_INFORMATION SHOWN_:
_ _ _ _ _ _ _

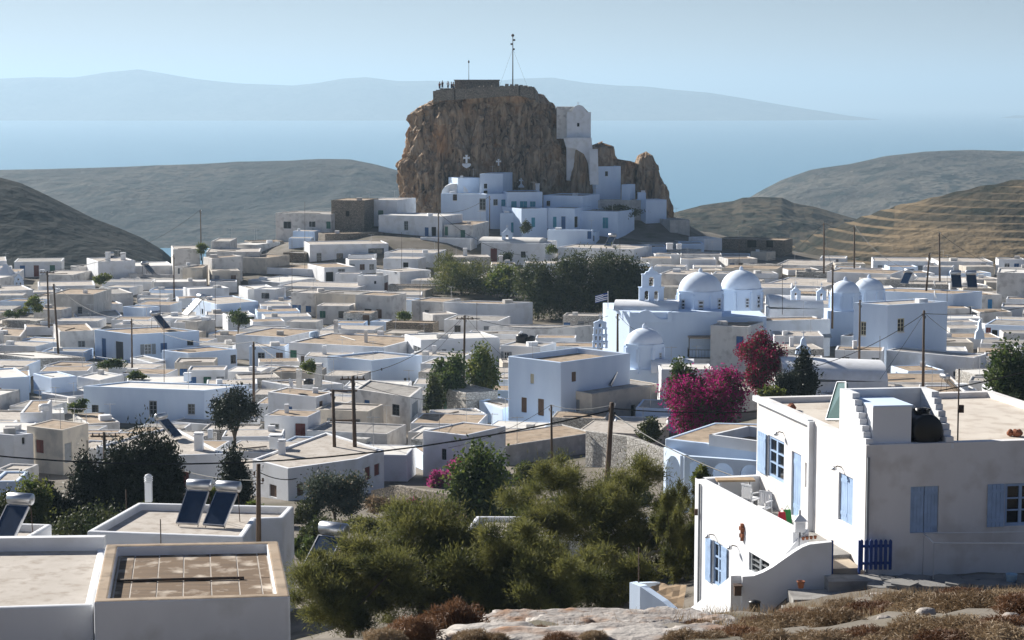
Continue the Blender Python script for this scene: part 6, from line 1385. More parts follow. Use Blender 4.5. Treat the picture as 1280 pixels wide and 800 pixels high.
def trunk(root, base, tops, r, kind=BARK, name="trunk"):
    g = random.Random(int(abs(base[0] * 31 + base[1] * 17))); m = MB(); base = V3(base); cen = sum((V3(t) for t in tops), V3()) / len(tops); f = base.lerp(cen, .42) + V3((g.uniform(-.2, .2), 0, 0))
    m.tube([base - V3((0, 0, .4)), base.lerp(f, .5) + V3((g.uniform(-.1, .1), 0, 0)), f], [r * 1.15, r * .9, r * .7], 8); m.obj(name, kind, root)
    for t in tops:
        q = MB(); t = V3(t); mid = f.lerp(t, .5) + V3((g.uniform(-.2, .2), g.uniform(-.2, .2), .15)); q.tube([f - V3((0, 0, .1)), mid, t], [r * .5, r * .32, r * .1], 6)
        q.obj("branch", kind, root)
def envelope(shape, c, W, D, H, n, g, r0=.3):
    out = []
    for i in range(n):
        for _ in range(30):
            x, y, z = g.uniform(-1, 1), g.uniform(-1, 1), g.uniform(0, 1)
            lim = {'round': math.sqrt(max(0, 1 - (2 * z - 1) ** 2)), 'cone': (1 - z) ** .8 * .95 + .05, 'flat': math.sqrt(max(0, 1 - z * z)), 'col': min(1, 4 * z) * math.sqrt(max(0, 1 - z ** 3)), 'spread': .45 + .55 * math.sin(z * math.pi * .9 + .2)}[shape]
            if math.hypot(x, y) <= lim * .92: break
        r = r0 * (.7 + .7 * g.random()) * (1.15 - .5 * z if shape in ('cone',) else 1)
        out.append((c.x + x * W / 2 * (1 - r * .5), c.y + y * D / 2, c.z + H * (r * .4 + z * (1 - r * .7)), W * r * .5, D * r * .5, H * r * .55))
    return out
def plant(name, label, cat, px, row_top, row_base, wpx, lm, shape='round', n=3000, leaf=(.3, .14), nc=14, Y=None, trunk_r=.18, trunk_frac=.15, depth=.85, group=None, up=.2, r0=.42, seed=None, second=None, droop=0, vis=None, out=.25, bk=BARK):
    if Y is None: Y = hit(px, row_base)
    b = at(px, row_base, Y); t = at(px, row_top, Y); H = t.z - b.z; W = wpx * Y / FPX
    seed = seed if seed is not None else int(px * 7 + row_top); g = random.Random(seed)
    root = thing(name, label, cat, b, group); c = V3((b.x, b.y, b.z + H * trunk_frac)); cl = envelope(shape, c, W, W * depth, H * (1 - trunk_frac), nc, g, r0)
    V, F = leaves(cl, n, leaf[0], leaf[1], up, seed, droop=droop, out=out, jit=.38 if lm == 'tam' else .24); mk("crown", V, F, LM[lm], root)
    if second:
        top = [q for q in cl]; V, F = leaves([(x, y, z, a * 1.08, bb * 1.08, e * 1.08) for x, y, z, a, bb, e in top], second[1], second[2], second[2] * .8, up, seed + 5, bias=.22); mk("blossom", V, F, LM[second[0]], root)
    if trunk_r: trunk(root, (b.x, b.y, T(b.x, b.y) if T(b.x, b.y) > b.z - 6 else b.z), [q[:3] for q in sorted(cl, key=lambda q: -q[3])[:5]], trunk_r, bk)
    return root, cl
def tree(label, *a, **k): return plant(k.pop('name', 'tree'), label, k.pop('cat', 'tree'), *a, **k)
# pines and cypress mass behind the village centre
PG = "dark trees in the middle of the village"
tree("yellow green pine at the left end of the dark trees, spreading low", 577, 320, 368, 104, 'pine', 'flat', n=9000, leaf=(.5, .12), nc=16, up=.6, trunk_frac=.05, group=PG, name="pine_tree", cat="pine tree", depth=.7)
tree("small pine touching the utility pole at the left of the dark trees", 560, 314, 350, 42, 'pine', 'flat', n=2600, leaf=(.5, .12), nc=9, up=.6, trunk_frac=.1, group=PG, name="pine_tree", cat="pine tree", depth=.7)
tree("light green broadleaf tree between the pine and the tall dark trees", 634, 328, 374, 66, 'lemon', 'round', n=5000, leaf=(.5, .3), nc=12, group=PG, trunk_frac=.05)
for px, top, bs, w, lb, mt in ((673, 322, 398, 62, "tall dark tree at the left of the dense dark row", 'dark'), (706, 316, 402, 62, "tall dark tree second from left in the dense dark row", 'dark'), (738, 318, 404, 64, "broad dark tree in the middle of the dense dark row behind the flag", 'dark'), (770, 320, 400, 62, "dark tree fourth from the left behind the bell tower", 'dark'), (790, 326, 392, 44, "last dark tree at the right end beside the two bell tower", 'dark')):
    tree(lb, px, top - 3, bs + 6, w * 1.35, mt, 'spread', n=9000, leaf=(.5, .16), nc=30, up=.5, trunk_frac=.0, group=PG, depth=.7, r0=.32, Y=290)
plant("bush", "round clipped green bush beside the turquoise door under the rock", "bush", 656, 276, 293, 19, 'dark', 'round', n=1500, leaf=(.3, .15), Y=364, trunk_frac=0, trunk_r=0, nc=8)
plant("bush", "dark round bush in front of the low chapel", "bush", 632, 311, 329, 20, 'dark', 'round', n=1400, leaf=(.3, .15), Y=343, trunk_frac=0, trunk_r=0, nc=8)
plant("bush", "light green climbing bush at the right end of the low chapel", "bush", 689, 304, 318, 16, 'lemon', 'round', n=900, leaf=(.3, .18), Y=345, trunk_frac=0, trunk_r=0, nc=7)
plant("arbour_vine", "flat green vine arbour at the foot of the right crag", "vine", 776, 256, 276, 60, 'dark', 'flat', n=2400, leaf=(.4, .2), Y=382, trunk_frac=.2, trunk_r=0, nc=10, depth=.5)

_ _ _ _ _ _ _

_TASK DIRECTIONS_:
Omit the pictures and give the material again, exactly and in full.

_SOLUTION TO THE PROBLEM_:
Continue the Blender Python script for this scene: part 6, from line 1385. More parts follow. Use Blender 4.5. Treat the picture as 1280 pixels wide and 800 pixels high.
def trunk(root, base, tops, r, kind=BARK, name="trunk"):
    g = random.Random(int(abs(base[0] * 31 + base[1] * 17))); m = MB(); base = V3(base); cen = sum((V3(t) for t in tops), V3()) / len(tops); f = base.lerp(cen, .42) + V3((g.uniform(-.2, .2), 0, 0))
    m.tube([base - V3((0, 0, .4)), base.lerp(f, .5) + V3((g.uniform(-.1, .1), 0, 0)), f], [r * 1.15, r * .9, r * .7], 8); m.obj(name, kind, root)
    for t in tops:
        q = MB(); t = V3(t); mid = f.lerp(t, .5) + V3((g.uniform(-.2, .2), g.uniform(-.2, .2), .15)); q.tube([f - V3((0, 0, .1)), mid, t], [r * .5, r * .32, r * .1], 6)
        q.obj("branch", kind, root)
def envelope(shape, c, W, D, H, n, g, r0=.3):
    out = []
    for i in range(n):
        for _ in range(30):
            x, y, z = g.uniform(-1, 1), g.uniform(-1, 1), g.uniform(0, 1)
            lim = {'round': math.sqrt(max(0, 1 - (2 * z - 1) ** 2)), 'cone': (1 - z) ** .8 * .95 + .05, 'flat': math.sqrt(max(0, 1 - z * z)), 'col': min(1, 4 * z) * math.sqrt(max(0, 1 - z ** 3)), 'spread': .45 + .55 * math.sin(z * math.pi * .9 + .2)}[shape]
            if math.hypot(x, y) <= lim * .92: break
        r = r0 * (.7 + .7 * g.random()) * (1.15 - .5 * z if shape in ('cone',) else 1)
        out.append((c.x + x * W / 2 * (1 - r * .5), c.y + y * D / 2, c.z + H * (r * .4 + z * (1 - r * .7)), W * r * .5, D * r * .5, H * r * .55))
    return out
def plant(name, label, cat, px, row_top, row_base, wpx, lm, shape='round', n=3000, leaf=(.3, .14), nc=14, Y=None, trunk_r=.18, trunk_frac=.15, depth=.85, group=None, up=.2, r0=.42, seed=None, second=None, droop=0, vis=None, out=.25, bk=BARK):
    if Y is None: Y = hit(px, row_base)
    b = at(px, row_base, Y); t = at(px, row_top, Y); H = t.z - b.z; W = wpx * Y / FPX
    seed = seed if seed is not None else int(px * 7 + row_top); g = random.Random(seed)
    root = thing(name, label, cat, b, group); c = V3((b.x, b.y, b.z + H * trunk_frac)); cl = envelope(shape, c, W, W * depth, H * (1 - trunk_frac), nc, g, r0)
    V, F = leaves(cl, n, leaf[0], leaf[1], up, seed, droop=droop, out=out, jit=.38 if lm == 'tam' else .24); mk("crown", V, F, LM[lm], root)
    if second:
        top = [q for q in cl]; V, F = leaves([(x, y, z, a * 1.08, bb * 1.08, e * 1.08) for x, y, z, a, bb, e in top], second[1], second[2], second[2] * .8, up, seed + 5, bias=.22); mk("blossom", V, F, LM[second[0]], root)
    if trunk_r: trunk(root, (b.x, b.y, T(b.x, b.y) if T(b.x, b.y) > b.z - 6 else b.z), [q[:3] for q in sorted(cl, key=lambda q: -q[3])[:5]], trunk_r, bk)
    return root, cl
def tree(label, *a, **k): return plant(k.pop('name', 'tree'), label, k.pop('cat', 'tree'), *a, **k)
# pines and cypress mass behind the village centre
PG = "dark trees in the middle of the village"
tree("yellow green pine at the left end of the dark trees, spreading low", 577, 320, 368, 104, 'pine', 'flat', n=9000, leaf=(.5, .12), nc=16, up=.6, trunk_frac=.05, group=PG, name="pine_tree", cat="pine tree", depth=.7)
tree("small pine touching the utility pole at the left of the dark trees", 560, 314, 350, 42, 'pine', 'flat', n=2600, leaf=(.5, .12), nc=9, up=.6, trunk_frac=.1, group=PG, name="pine_tree", cat="pine tree", depth=.7)
tree("light green broadleaf tree between the pine and the tall dark trees", 634, 328, 374, 66, 'lemon', 'round', n=5000, leaf=(.5, .3), nc=12, group=PG, trunk_frac=.05)
for px, top, bs, w, lb, mt in ((673, 322, 398, 62, "tall dark tree at the left of the dense dark row", 'dark'), (706, 316, 402, 62, "tall dark tree second from left in the dense dark row", 'dark'), (738, 318, 404, 64, "broad dark tree in the middle of the dense dark row behind the flag", 'dark'), (770, 320, 400, 62, "dark tree fourth from the left behind the bell tower", 'dark'), (790, 326, 392, 44, "last dark tree at the right end beside the two bell tower", 'dark')):
    tree(lb, px, top - 3, bs + 6, w * 1.35, mt, 'spread', n=9000, leaf=(.5, .16), nc=30, up=.5, trunk_frac=.0, group=PG, depth=.7, r0=.32, Y=290)
plant("bush", "round clipped green bush beside the turquoise door under the rock", "bush", 656, 276, 293, 19, 'dark', 'round', n=1500, leaf=(.3, .15), Y=364, trunk_frac=0, trunk_r=0, nc=8)
plant("bush", "dark round bush in front of the low chapel", "bush", 632, 311, 329, 20, 'dark', 'round', n=1400, leaf=(.3, .15), Y=343, trunk_frac=0, trunk_r=0, nc=8)
plant("bush", "light green climbing bush at the right end of the low chapel", "bush", 689, 304, 318, 16, 'lemon', 'round', n=900, leaf=(.3, .18), Y=345, trunk_frac=0, trunk_r=0, nc=7)
plant("arbour_vine", "flat green vine arbour at the foot of the right crag", "vine", 776, 256, 276, 60, 'dark', 'flat', n=2400, leaf=(.4, .2), Y=382, trunk_frac=.2, trunk_r=0, nc=10, depth=.5)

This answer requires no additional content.